Exactly the lines from the start of the data through the line containing "from math import" should be output, with both ends kept and nothing added.
________
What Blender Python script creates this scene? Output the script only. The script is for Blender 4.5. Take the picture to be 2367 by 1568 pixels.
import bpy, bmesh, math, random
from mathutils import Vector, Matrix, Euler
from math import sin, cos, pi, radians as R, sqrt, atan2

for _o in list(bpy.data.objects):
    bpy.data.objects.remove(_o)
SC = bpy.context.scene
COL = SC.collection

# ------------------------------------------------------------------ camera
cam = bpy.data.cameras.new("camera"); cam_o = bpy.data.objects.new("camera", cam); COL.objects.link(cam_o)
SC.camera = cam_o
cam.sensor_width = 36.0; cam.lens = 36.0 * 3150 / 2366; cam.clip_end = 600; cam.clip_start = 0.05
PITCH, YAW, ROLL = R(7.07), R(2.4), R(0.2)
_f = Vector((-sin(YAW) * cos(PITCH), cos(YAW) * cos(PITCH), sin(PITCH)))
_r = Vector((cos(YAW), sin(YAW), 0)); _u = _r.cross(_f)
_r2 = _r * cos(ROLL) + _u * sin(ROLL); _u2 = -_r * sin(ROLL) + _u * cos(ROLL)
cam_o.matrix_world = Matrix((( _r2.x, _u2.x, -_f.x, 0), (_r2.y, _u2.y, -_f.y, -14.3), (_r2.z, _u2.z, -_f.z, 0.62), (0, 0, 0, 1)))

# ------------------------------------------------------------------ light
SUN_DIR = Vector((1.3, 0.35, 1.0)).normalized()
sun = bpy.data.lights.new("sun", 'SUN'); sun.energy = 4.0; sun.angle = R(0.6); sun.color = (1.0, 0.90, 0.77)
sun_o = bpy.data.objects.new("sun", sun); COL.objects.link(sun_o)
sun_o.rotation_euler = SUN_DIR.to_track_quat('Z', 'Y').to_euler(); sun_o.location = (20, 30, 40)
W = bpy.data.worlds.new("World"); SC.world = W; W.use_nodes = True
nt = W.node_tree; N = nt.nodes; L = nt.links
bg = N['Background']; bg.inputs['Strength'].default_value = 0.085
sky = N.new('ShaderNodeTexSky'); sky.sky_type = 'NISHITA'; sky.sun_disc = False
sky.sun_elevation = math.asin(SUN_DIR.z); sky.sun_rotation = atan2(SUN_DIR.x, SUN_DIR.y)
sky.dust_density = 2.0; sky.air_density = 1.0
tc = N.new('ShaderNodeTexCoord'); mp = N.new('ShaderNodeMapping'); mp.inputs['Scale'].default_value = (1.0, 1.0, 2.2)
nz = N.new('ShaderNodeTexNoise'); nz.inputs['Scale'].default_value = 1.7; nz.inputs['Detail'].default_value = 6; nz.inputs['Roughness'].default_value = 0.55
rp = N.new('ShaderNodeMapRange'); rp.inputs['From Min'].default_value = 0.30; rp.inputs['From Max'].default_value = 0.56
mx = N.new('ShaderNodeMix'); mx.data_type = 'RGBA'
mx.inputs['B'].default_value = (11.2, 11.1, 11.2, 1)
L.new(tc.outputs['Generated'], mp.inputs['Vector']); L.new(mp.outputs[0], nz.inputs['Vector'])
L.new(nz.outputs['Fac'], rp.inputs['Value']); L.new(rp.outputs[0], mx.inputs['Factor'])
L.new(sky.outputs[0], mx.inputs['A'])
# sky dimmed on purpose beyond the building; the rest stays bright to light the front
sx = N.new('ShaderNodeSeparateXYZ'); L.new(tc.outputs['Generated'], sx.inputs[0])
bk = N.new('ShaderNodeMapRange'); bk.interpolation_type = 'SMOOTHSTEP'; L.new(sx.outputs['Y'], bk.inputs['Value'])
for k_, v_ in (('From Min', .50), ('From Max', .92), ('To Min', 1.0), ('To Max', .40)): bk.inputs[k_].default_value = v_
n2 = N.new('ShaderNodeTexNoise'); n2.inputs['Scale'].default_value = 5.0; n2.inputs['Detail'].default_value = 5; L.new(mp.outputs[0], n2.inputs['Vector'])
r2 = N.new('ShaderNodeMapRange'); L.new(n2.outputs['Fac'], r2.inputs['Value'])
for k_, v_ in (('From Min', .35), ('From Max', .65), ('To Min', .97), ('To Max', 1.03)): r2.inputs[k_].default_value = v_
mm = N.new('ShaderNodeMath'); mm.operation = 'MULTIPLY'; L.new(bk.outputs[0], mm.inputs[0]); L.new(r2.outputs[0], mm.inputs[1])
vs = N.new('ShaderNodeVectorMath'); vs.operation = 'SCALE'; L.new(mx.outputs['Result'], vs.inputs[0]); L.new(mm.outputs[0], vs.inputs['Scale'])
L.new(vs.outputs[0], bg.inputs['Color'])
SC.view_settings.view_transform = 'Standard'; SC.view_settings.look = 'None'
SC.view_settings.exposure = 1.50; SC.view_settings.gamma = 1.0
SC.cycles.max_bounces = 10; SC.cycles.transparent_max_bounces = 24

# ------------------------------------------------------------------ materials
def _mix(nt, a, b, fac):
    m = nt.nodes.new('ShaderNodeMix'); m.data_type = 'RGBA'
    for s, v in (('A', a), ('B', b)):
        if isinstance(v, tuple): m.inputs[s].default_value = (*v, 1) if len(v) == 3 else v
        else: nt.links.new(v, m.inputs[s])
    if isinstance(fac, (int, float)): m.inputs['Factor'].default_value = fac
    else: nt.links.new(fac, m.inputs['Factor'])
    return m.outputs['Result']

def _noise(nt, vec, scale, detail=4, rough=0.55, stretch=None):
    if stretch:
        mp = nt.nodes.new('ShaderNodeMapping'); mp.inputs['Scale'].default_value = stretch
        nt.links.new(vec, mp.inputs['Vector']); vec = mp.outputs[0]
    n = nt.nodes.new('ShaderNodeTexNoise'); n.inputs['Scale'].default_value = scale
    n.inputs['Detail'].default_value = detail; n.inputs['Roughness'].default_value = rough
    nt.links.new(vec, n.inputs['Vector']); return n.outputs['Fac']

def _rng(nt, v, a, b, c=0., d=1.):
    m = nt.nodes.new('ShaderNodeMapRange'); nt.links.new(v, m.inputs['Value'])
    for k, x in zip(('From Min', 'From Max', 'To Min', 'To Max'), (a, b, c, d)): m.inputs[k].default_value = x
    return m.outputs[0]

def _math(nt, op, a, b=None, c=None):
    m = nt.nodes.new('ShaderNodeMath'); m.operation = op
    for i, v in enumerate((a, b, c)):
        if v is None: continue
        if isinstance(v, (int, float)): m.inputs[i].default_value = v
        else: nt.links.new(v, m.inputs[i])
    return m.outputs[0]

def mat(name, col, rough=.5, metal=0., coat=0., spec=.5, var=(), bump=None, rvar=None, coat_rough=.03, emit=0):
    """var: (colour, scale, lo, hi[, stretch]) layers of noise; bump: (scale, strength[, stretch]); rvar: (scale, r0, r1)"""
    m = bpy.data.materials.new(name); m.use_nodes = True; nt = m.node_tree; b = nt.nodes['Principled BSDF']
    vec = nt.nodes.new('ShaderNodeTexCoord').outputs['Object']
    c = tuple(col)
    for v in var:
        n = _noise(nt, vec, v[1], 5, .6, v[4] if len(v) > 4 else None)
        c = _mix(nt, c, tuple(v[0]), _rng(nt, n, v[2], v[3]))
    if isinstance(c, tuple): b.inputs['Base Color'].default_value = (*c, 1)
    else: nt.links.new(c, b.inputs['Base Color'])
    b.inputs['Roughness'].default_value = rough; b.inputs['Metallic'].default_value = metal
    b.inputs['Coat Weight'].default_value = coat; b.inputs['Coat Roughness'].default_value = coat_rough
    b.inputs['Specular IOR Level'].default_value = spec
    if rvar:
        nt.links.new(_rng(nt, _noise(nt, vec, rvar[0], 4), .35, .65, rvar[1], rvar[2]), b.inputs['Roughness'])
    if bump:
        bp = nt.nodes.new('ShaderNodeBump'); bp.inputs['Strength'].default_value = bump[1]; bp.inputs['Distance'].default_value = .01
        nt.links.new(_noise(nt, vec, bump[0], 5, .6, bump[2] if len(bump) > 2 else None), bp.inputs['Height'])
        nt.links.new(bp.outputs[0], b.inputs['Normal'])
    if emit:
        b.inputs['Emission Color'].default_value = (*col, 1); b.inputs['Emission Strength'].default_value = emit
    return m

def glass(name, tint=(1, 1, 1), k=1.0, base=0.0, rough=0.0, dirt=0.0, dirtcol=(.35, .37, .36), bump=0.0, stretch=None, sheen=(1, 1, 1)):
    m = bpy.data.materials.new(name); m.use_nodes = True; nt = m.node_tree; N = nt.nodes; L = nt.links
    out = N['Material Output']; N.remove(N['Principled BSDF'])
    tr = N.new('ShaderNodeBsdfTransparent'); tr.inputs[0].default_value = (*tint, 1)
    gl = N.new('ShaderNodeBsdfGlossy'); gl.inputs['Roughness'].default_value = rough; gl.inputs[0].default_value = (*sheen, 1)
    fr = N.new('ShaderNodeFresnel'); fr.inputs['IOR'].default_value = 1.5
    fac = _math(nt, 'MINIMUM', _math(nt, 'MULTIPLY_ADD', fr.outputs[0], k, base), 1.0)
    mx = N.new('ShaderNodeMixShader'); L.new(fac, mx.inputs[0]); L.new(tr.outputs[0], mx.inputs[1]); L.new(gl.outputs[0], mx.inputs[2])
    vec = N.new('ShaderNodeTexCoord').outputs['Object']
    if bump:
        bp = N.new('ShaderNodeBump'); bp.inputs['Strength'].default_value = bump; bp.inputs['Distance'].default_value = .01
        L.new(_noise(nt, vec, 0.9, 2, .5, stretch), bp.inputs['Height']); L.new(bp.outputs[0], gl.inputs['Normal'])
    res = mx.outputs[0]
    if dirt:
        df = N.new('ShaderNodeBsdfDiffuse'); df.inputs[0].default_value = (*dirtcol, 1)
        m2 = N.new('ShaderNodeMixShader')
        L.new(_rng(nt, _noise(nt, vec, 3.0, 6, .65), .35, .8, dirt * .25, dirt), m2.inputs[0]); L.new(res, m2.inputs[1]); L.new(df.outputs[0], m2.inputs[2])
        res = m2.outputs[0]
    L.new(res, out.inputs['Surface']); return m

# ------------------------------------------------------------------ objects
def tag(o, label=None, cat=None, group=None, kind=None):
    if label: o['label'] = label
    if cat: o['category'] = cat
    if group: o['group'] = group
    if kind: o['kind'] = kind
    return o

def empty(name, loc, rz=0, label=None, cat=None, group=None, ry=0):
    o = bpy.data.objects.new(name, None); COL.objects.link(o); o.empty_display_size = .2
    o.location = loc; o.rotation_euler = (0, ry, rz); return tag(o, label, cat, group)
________
» **Result for this exercise**
What Blender Python script creates this scene? Output the script only. The script is for Blender 4.5. Take the picture to be 2367 by 1568 pixels.
import bpy, bmesh, math, random
from mathutils import Vector, Matrix, Euler
from math import sin, cos, pi, radians as R, sqrt, atan2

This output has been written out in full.